>> Begin Source material

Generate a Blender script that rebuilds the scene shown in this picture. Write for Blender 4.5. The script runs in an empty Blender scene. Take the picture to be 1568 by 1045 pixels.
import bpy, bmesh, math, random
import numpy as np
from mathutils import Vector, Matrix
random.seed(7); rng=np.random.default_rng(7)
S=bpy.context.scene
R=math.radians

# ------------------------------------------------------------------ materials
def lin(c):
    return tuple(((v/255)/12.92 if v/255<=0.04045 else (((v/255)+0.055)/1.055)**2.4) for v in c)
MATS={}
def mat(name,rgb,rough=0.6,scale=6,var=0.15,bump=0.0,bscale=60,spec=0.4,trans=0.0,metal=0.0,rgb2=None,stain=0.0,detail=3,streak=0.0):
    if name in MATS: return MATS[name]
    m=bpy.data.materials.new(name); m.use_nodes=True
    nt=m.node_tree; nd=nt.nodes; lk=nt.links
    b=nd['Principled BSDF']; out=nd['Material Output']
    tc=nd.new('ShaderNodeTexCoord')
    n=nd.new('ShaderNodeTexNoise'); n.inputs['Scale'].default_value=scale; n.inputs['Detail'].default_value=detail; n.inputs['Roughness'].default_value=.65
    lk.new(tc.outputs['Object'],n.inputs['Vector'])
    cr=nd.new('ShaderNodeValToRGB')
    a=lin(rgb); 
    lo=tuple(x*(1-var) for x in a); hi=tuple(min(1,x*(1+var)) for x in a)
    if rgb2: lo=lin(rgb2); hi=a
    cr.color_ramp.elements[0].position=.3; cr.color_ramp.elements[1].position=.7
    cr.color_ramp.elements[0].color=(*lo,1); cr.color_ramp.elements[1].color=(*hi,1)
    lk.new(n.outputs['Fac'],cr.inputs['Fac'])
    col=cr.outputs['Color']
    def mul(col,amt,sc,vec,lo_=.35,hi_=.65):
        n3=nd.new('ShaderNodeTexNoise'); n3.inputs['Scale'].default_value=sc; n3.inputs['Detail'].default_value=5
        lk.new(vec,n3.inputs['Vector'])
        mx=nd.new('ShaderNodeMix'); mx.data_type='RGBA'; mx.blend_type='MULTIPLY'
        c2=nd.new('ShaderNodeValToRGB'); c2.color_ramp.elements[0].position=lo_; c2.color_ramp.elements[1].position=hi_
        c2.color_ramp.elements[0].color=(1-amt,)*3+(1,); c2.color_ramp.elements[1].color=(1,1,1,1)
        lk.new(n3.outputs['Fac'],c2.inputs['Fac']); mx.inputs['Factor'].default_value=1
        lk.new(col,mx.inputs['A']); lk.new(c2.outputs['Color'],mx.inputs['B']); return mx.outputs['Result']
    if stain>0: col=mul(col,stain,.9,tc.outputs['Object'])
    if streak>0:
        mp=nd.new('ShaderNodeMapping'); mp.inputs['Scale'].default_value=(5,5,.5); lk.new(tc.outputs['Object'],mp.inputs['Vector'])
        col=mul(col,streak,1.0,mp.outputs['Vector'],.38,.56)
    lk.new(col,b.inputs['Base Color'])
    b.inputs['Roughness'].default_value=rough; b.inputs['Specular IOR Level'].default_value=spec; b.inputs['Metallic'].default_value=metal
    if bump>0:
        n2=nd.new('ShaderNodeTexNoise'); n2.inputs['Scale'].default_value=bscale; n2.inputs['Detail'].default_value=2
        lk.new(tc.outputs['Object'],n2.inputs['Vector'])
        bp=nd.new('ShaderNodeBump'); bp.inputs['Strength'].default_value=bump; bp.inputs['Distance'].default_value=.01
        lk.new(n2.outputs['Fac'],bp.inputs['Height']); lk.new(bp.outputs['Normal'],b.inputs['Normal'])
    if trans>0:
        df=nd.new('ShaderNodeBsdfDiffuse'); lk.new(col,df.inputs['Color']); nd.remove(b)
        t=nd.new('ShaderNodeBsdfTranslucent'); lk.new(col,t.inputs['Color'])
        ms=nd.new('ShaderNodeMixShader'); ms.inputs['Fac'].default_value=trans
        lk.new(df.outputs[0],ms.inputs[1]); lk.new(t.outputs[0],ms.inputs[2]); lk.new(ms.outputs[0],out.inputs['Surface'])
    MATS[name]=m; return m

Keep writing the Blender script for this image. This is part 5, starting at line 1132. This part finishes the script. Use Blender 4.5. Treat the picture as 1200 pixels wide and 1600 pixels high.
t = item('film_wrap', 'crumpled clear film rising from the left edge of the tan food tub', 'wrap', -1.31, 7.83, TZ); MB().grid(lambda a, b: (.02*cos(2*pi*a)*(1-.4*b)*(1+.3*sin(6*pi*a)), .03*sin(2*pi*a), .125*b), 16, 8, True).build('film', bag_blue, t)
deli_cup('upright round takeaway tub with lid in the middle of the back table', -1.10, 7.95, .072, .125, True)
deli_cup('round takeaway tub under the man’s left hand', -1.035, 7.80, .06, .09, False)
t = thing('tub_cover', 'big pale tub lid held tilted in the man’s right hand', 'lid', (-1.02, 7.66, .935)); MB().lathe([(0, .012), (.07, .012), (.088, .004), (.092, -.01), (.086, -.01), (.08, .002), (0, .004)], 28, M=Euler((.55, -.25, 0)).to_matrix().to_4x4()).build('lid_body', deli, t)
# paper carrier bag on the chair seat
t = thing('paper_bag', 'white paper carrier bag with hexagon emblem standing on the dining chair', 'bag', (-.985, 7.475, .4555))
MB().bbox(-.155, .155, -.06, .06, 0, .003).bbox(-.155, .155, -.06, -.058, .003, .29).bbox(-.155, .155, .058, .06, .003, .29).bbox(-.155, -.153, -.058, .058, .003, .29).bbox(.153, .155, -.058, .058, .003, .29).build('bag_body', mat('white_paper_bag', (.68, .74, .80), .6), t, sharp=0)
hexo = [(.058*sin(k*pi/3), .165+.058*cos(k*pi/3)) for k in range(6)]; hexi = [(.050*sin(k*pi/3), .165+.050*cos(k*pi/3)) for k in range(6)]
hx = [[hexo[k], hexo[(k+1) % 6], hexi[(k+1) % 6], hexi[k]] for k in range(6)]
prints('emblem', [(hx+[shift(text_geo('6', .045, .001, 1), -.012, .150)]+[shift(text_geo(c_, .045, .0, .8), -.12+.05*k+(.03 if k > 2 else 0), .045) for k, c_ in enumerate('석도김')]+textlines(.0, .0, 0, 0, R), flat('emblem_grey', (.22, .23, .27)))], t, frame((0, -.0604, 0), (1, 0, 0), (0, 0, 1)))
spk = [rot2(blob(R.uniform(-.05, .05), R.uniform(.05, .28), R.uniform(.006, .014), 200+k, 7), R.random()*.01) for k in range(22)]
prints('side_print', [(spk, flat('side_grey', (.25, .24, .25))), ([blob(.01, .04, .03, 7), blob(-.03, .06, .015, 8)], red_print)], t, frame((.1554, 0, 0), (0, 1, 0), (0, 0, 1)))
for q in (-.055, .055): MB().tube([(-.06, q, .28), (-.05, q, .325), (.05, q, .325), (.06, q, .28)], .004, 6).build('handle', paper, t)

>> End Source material

Word for word, reproduce the listing above from its start up to and including the line that has "R=math.radians". Give only those lines.

*Response below*.
Generate a Blender script that rebuilds the scene shown in this picture. Write for Blender 4.5. The script runs in an empty Blender scene. Take the picture to be 1568 by 1045 pixels.
import bpy, bmesh, math, random
import numpy as np
from mathutils import Vector, Matrix
random.seed(7); rng=np.random.default_rng(7)
S=bpy.context.scene
R=math.radians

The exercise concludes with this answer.